Opinion

Ginnie Mae stress testing should not apply to smaller mortgage banks

The Community Home Lenders Association recently submitted a comment letter to Ginnie Mae making the case that stress testing is not an appropriate assessment tool for smaller Ginnie Mae issuers.

In January, CHLA released a report on Ginnie Mae explaining how the agency has a statutory responsibility both to facilitate access to mortgage credit for consumers and to run the program in a safe and sound manner. CHLA's comment letter concluded that stress testing is neither necessary nor appropriate to supervise smaller issuers and could unnecessarily reduce small issuer participation, thus undermining their critical access to credit role.

Why is this important? Over the last decade, nonbank lenders (also known as independent mortgage bankers or IMBs) have become the predominant issuers of Ginnie Mae securities. The increased role of small and mid-sized community-based IMB Ginnie issuers has increased competition, providing more consumer choice and personalized servicing, with an emphasis on serving borrowers not served by the large bank issuers. As Ginnie Mae noted in its 2020 plan, "... nonbanks have led the way in improving access to credit for low- and moderate-income borrowers — a critically important function in an age of overly tight credit."

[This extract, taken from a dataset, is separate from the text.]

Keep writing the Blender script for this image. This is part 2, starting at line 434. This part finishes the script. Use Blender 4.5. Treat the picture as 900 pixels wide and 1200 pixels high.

CHLA is mindful of Ginnie Mae's responsibility for sound financial supervision. CHLA has publicly supported numerous steps Ginnie Mae has recently taken, including curbing the churning of VA loans, strengthening counterparty risk management (e.g., APB 18-07), and the Ginnie Mae 2020 plan (particularly the emphasis on its largest issuers). When Ginnie Mae introduced stress testing last year, applying it to its 15 larger issuers, CHLA applauded this focus on the largest issuers that constitute the bulk of Ginnie Mae's risk.

However, it appears that Ginnie Mae may now be considering stress testing for even the smallest IMB issuers. CHLA is calling on Ginnie to reject such an approach for a number of reasons.

Ginnie's largest issuers represent their most significant financial risk because they represent the majority of their issuance volume. But Ginnie's largest issuers also represent a more significant comparative risk, because it is costlier and more difficult to arrange the transfer of a large issuer’s portfolio, for the simple reason that there are far fewer servicers capable of taking over a large portfolio than a small one.

We understand that Ginnie Mae might prefer not to have to supervise a large number of smaller issuers, that there are economies of scale in regulatory supervision. However, if Ginnie Mae needs more staff or more flexible pay scales to adequately supervise all issuers, Congress should provide resources and authority for both, particularly since Ginnie is expected to make a net profit of $1.9 billion this year. Ginnie Mae is a government agency with a public purpose, and a broad, competitive market of issuers is critically important to consumers.

However, the most important reason stress testing is not appropriate for smaller issuers is that it is somewhat unprecedented to use this tool for small entities. Dodd-Frank required stress testing only for a handful of systemically important financial institutions — and in the case of banks, only to those with more than $50 billion in assets. The purpose of stress testing is to see if such entities could survive "exceptional but plausible macroeconomic shocks," in order to guard against a shock to our financial system of a failure of such mega-firms. Smaller IMBs do not, either individually or collectively, pose this risk.

Moreover, as CHLA noted in its comment letter, "Ginnie Mae already has sufficient financial tools to regulate smaller issuers." Existing bright line, transparent liquidity and net worth ratios that Ginnie Mae uses for program eligibility, combined with qualitative supervision and monitoring of an issuer's management, are more than sufficient for smaller issuers with a traditional lending business and a simple financial structure.

In fact, Ginnie Mae's use of stress testing to evaluate and potentially terminate smaller IMB issuers could have the exact opposite result of its intended financial effect. An exodus of smaller lenders out of the program would inevitably increase Ginnie Mae issuer concentration and thereby increase its financial and systemic risk.

CHLA's comment letter also emphasized that any use of stress testing with respect to smaller issuers should be fully beta tested for its impact, including any potential unintended bias or impact on smaller issuers. Ginnie Mae’s stress testing model was based on large issuers, and does not appear to adequately reflect important qualitative differences between larger and smaller issuers. Implementation before this is fully analyzed and beta tested could result in a reduced number of smaller issuers, which in turn would be difficult to reverse.

CHLA closed its comment letter by urging Ginnie Mae to proactively communicate whatever their plans are about stress testing with warehouse lenders that serve smaller IMBs. Full transparency is important to avoid these lenders reducing credit to smaller IMBs merely based on a fear about what could happen — an outcome that could actually increase Ginnie Mae risk.

An important strength of Ginnie Mae is its broad network of issuers. Let's protect homebuyers and borrowers by keeping it that way.